There’s a point in Much Ado about a third of a way through the show that you know that director Matthew Dunster has pulled it off – decisively and brilliantly coupling Shakespeare with the early 20th century Mexican Revolution. As the masked flamenco dies down and Claudio’s betrothal arrives, the path to the final act feels neat, form-fitted. In retrospect it must be admitted that the match seemed as hard to pull off as that of the two central protagonists, yet nevertheless the show works with a euphoric glee, coasting through Shakespeare’s comedy with a breezy ease, lacing the text with newfound pertinence while able to glibly infuse it with more contemporary humour where necessary.
Credit must, first and foremost, go to the central performances from Beatriz Romilly and Matthew Needham, deftly constructing an innate chemistry while also trading the Bard’s famed barbs with wanton abandon. Though Needham’s Benedick certainly won out on the comedic front, it was Romilly’s nuanced sincerity, her barely restrained rage and overall construction of character that made for one of the most compelling Beatrices of recent memory.

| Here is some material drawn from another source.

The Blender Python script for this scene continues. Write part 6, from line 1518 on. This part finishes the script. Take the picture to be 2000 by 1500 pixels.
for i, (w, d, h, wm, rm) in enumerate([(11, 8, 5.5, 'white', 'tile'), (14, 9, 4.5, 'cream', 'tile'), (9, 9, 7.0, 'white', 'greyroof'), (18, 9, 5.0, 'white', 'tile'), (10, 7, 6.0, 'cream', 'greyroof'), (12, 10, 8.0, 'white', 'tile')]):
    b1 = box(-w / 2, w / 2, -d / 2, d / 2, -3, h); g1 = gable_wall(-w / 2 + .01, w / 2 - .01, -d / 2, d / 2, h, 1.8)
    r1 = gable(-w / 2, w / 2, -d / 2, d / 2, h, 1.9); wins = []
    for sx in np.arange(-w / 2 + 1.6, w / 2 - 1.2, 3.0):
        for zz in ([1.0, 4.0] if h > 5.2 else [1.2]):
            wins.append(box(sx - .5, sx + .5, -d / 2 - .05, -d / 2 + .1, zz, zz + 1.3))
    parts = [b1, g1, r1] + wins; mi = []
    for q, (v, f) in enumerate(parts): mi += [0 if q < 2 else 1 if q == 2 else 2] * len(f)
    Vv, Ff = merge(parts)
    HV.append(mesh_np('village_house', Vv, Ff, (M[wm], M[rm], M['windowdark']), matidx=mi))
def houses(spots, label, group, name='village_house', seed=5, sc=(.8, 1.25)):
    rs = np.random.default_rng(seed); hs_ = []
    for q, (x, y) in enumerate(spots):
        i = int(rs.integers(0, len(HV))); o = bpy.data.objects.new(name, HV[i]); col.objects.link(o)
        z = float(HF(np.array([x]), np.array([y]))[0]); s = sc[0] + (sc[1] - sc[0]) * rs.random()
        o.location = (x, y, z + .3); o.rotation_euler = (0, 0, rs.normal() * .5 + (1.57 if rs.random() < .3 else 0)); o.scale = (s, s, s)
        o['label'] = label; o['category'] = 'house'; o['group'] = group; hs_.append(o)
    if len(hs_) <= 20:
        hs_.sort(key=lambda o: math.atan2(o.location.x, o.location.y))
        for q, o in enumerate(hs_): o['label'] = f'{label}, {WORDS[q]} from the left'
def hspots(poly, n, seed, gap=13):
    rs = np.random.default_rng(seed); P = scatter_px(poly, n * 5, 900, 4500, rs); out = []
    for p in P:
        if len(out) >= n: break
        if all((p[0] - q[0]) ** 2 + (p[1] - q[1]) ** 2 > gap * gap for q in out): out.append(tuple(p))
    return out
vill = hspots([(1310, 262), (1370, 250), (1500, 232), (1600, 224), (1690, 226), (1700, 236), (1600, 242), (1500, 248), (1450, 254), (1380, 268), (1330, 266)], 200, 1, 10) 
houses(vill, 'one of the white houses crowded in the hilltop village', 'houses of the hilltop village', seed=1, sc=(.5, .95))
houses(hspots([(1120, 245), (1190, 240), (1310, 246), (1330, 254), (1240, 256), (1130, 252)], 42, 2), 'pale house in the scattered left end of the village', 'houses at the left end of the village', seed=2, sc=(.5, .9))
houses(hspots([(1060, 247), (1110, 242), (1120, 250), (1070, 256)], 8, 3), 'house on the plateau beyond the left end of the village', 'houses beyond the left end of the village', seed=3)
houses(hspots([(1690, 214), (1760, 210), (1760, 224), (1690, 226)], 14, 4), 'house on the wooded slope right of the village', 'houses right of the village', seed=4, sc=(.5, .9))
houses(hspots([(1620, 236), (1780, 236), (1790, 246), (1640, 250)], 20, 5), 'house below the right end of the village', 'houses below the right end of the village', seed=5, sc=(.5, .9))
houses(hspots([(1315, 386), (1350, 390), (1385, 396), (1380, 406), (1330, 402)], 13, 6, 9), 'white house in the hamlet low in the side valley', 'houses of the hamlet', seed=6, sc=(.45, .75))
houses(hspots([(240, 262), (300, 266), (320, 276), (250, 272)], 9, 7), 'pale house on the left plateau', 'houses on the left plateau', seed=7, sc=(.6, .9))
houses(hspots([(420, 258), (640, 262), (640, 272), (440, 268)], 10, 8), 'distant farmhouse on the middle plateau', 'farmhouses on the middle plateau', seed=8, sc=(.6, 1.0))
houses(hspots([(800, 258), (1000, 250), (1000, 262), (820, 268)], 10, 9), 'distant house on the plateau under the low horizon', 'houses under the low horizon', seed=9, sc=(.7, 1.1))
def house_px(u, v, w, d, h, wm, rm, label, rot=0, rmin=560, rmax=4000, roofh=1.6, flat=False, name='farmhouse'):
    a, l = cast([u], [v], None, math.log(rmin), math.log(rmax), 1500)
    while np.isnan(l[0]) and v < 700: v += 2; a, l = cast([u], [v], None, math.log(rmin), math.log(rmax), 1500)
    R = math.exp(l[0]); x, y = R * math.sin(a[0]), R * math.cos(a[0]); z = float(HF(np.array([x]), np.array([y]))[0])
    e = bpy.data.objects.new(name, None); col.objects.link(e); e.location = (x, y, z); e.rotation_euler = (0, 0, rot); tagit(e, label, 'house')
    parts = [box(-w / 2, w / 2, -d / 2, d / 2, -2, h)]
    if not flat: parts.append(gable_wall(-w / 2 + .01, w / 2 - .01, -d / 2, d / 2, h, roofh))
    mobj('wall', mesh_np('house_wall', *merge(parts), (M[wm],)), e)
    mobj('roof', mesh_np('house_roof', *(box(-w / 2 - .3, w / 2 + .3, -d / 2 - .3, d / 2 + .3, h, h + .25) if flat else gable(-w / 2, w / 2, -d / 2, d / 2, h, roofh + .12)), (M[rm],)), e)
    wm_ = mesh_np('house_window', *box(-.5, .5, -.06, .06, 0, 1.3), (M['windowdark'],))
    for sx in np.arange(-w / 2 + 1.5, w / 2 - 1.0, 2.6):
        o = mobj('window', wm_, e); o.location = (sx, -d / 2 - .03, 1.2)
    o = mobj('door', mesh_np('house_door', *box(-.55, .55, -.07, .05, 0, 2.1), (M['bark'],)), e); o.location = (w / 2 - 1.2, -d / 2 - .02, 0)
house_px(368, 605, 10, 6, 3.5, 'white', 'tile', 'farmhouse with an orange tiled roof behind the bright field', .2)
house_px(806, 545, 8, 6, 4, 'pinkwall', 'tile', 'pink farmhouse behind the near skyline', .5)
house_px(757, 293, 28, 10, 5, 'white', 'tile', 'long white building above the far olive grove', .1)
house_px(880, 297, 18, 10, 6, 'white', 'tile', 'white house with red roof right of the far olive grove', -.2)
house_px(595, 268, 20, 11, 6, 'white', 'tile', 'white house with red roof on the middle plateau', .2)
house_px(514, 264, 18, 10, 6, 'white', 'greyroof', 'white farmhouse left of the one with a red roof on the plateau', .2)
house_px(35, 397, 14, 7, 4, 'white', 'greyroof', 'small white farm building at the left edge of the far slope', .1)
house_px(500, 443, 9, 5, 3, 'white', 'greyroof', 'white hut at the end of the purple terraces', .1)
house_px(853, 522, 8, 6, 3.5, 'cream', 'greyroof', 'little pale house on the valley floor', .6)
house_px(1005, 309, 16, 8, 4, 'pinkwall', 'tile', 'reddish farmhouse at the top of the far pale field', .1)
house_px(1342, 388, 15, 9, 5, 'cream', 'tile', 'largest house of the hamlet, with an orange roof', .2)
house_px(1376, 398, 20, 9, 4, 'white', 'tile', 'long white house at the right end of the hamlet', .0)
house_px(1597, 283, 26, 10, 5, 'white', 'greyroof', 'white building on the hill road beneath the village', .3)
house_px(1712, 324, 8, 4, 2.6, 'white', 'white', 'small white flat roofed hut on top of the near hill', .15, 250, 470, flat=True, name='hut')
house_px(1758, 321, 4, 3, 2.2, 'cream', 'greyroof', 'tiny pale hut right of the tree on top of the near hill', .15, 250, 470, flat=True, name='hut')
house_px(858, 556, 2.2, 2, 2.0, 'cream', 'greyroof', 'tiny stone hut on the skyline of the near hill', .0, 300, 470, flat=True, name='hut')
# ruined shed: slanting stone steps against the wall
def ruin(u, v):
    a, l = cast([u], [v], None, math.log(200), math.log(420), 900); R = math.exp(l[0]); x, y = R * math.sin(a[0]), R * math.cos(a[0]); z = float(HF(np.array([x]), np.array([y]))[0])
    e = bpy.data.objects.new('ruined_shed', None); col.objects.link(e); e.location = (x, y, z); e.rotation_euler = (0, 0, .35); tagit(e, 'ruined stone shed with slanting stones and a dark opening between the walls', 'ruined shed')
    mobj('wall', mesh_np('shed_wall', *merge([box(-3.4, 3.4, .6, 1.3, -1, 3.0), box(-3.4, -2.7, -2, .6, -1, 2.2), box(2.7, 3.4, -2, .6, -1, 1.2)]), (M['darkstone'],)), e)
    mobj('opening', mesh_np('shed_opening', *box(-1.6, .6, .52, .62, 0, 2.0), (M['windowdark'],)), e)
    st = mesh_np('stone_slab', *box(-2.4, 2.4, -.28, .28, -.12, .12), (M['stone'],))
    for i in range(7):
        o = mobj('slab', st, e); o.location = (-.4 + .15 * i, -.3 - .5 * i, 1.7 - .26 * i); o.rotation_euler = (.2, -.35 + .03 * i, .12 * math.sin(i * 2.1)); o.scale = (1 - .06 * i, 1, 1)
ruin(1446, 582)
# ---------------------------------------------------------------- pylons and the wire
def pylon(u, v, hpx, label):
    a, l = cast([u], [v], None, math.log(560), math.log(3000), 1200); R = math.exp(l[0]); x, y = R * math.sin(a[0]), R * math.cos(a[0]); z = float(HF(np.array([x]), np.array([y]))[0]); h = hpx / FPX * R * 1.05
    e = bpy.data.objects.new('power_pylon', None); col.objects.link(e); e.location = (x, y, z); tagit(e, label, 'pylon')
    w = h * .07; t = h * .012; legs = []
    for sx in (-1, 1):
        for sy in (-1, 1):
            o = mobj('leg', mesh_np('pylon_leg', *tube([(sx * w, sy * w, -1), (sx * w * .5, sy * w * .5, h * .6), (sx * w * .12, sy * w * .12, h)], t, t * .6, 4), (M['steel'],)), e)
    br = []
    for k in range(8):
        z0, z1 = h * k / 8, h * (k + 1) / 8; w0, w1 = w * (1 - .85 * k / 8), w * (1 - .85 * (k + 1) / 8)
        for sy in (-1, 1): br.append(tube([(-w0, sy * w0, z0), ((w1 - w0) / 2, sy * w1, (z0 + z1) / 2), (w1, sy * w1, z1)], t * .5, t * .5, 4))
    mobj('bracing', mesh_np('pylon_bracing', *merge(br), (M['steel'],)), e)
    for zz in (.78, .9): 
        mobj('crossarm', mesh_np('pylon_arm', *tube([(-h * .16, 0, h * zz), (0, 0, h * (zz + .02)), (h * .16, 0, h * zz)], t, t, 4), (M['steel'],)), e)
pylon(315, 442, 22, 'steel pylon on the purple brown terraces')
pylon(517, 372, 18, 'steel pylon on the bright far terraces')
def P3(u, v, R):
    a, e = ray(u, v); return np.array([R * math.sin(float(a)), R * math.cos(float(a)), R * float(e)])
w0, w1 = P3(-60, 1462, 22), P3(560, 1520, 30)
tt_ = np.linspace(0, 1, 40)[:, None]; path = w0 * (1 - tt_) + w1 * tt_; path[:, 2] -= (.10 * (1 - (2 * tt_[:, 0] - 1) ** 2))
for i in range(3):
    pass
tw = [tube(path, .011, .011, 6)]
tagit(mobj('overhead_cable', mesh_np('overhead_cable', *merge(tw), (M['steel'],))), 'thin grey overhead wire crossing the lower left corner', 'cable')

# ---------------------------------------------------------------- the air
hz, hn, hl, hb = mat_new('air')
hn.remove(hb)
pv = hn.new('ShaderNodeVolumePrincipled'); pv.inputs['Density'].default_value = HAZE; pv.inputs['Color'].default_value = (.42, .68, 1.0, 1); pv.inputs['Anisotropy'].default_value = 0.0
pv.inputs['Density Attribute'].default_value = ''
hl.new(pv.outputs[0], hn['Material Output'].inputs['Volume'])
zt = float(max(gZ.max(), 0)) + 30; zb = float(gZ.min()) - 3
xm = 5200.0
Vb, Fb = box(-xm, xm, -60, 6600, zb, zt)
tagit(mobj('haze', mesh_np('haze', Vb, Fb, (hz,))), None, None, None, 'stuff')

Neither could have worked so fantastically without the framework that Dunster creates however, one ready to amplify and qualify Shakespeare’s passionate text, where men, nay, revolutionaries, are as quick to romance as they are to anger. We see the ugly side to Don Pedro’s honour, the patriarchal abandonment of Leonato, just as we feel Hero’s anguish in being so publicly scorned. The surface emotion is, in this context, legitimised.
An inspired choice from Dunster therefore, but one that could only work with completely cohesion among the creative team – the puppetry was a fantastic touch, characters sometimes both symbolically and physically sat atop their high horses in judgement. The naturalism of these stallions, down to the characteristic stomping of hooves, was sublime. Music from James Maloney equally suffused the show with emotional pangs and consistent rhythm, a carnival for the senses to match the turbulence of the narrative. Set design, predominantly in the form of a hulking rail wagon, was a nicely versatile choice, Anna Fleischle transforming the Globe’s stage into a vast, liminal, space, either in the midst of or recently finishing a long journey.
And this was a dangerous production at that – guns brandished, friends threatening one another – the martial context is rarely forgotten when characters wear sashes and keep their bolsters close. A Mexico in flux, still in the midst of a tempestuous birth.
The decision to transform Don Juan into Don Juana equally makes a startling amount of sense for any production of Much Ado – a two dimensional vilified figure now scorned and resentful of the fact that she, by her very nature (‘I cannot hide what I am’), is restrained:
‘I am trusted with a muzzle and enfranchised with a clog; therefore I have decreed not to sing in my cage.’
It almost feels too perfect to work – a shame therefore that Shakespeare has the character whisked away into invisibility for the final act.
The play had a few teething issues – the use of regional accents could at times feel slightly forced, while the miscommunication gag between English and American dialects wore slightly thin by the fourth or fifth scene.
But this Much Ado ends with a politically pertinent punch, a defiant exclamation – Mexico is as legitimate a place for Shakespeare as anywhere else, and its history and stories should always be told. Hopefully a few specific Americans could learn a thing or two from this green white and red defiance. If this is the performance to round of Emma Rice’s Summer of Love (and her tenure at the Globe’s outdoor space) come October, it is a wonderful closing instalment.